In death as it was in life, Richard Nixon’s is a divided soul at once resigned to leaving and yet certain to stay with us. The spirit that is departing is the same spirit that remains to infuse the America it did more to alter than any public man’s since Franklin D. Roosevelt.
Even his liberal detractors accord him an enormous place in history, although they confine that concession to the gesture that opened People’s China to the West. The liberals have once again missed the point. Nearly a generation has gone by with few signs of Nixon’s China policy making a discernible difference in the world. If we define a superpower as a state free to act rather than morosely to react, the genuine claimants to that status would appear in retrospect to have been Israel in the Sixties, North Vietnam in the Seventies, and, with intermittent flurries from Cuba, Serbia now.
But then no politician can look to change any country except his own. And that Nixon profoundly did.
Television commenced to press its now unbounded command over our politics in the 1952 presidential campaign. Variety kept an eye on this experimental stage of revolution and found just two samples of the technique that deserves professional attention. They were both Nixon broadcasts, one immortalizing his cocker spaniel, the other excavating the Alger Hiss case.
He had divined almost at a glance the tricks that work in moving pictures; and for his first try he had evoked the soul-baring pretexts of the afternoon serials and for his second the bleakness of film noir. Variety had introduced his showman colleagues to the intuitively gifted producer-director who had on short order woven the warp of fact with the woof of falsehood that fabricates the campaign documentary.
He would never thereafter be better than awkward as a performer and never worse than consummate as manager of the stage. At some point in the mid-Sixties, his creative eye for what would play lit upon and was lighted up by discontents ever more manifest in the white lower-middle class that had rescued Harry Truman, raised up John F. Kennedy, and flooded to Lyndon Johnson.
One of the several unanswerable questions about Nixon is why, on his way through honors and emoluments, he persisted in thinking himself cheated by life. A similar if more rationally founded sense of cheat was creeping over great numbers of those ordinary Americans who had been the Democratic Party’s bedrock; and Nixon caught their eroding tide. The inexplicable resentments that would otherwise be his lifelong curse were in this instance his blessings. Only protracted self-laceration with imaginary grievances could have produced the prophet who led thousands of reality-aggrieved Democrats from the wilderness of disillusionment with their hereditary party.
The abandonment of one illusion is generally followed by the embrace of another; but, if the apostate Democrats found few reasons to depend on Nixon, he could count upon them ever after. He had but to cast a chilling eye on future progress in civil rights, and he had made fast a Southern white Republican fortress which the Democrats have seldom taken back and have never held. His genius laid them low; and they could only seek to rise again by imitating him.

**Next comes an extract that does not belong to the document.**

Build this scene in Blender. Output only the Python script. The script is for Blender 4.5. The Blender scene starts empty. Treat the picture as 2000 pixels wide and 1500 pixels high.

Curiously enough, once he had achieved a proper fit for white Southern prejudices, Nixon felt safe in governing to degrees so near enlightenment that he was our last president who helped to pass laws suggestive of an authentic social concern. We are in Nixonry’s debt for food stamps and for the Environmental Protection Agency, to elude whose rigors his successors have since been put to torments of slipping and dodging.
He fell but his writ runs still. When he came of age, there were two parties; and now there is only one and it is him. He created the politics where all that is not the milk and muscle of Nixonry is merely wind. My lifetime has known four revolutions, Roosevelt’s, which is forgotten, Martin Luther King’s, which is lost, Reagan’s, which has evanesced, and Richard Nixon’s, which, if not finally, is enduringly triumphant.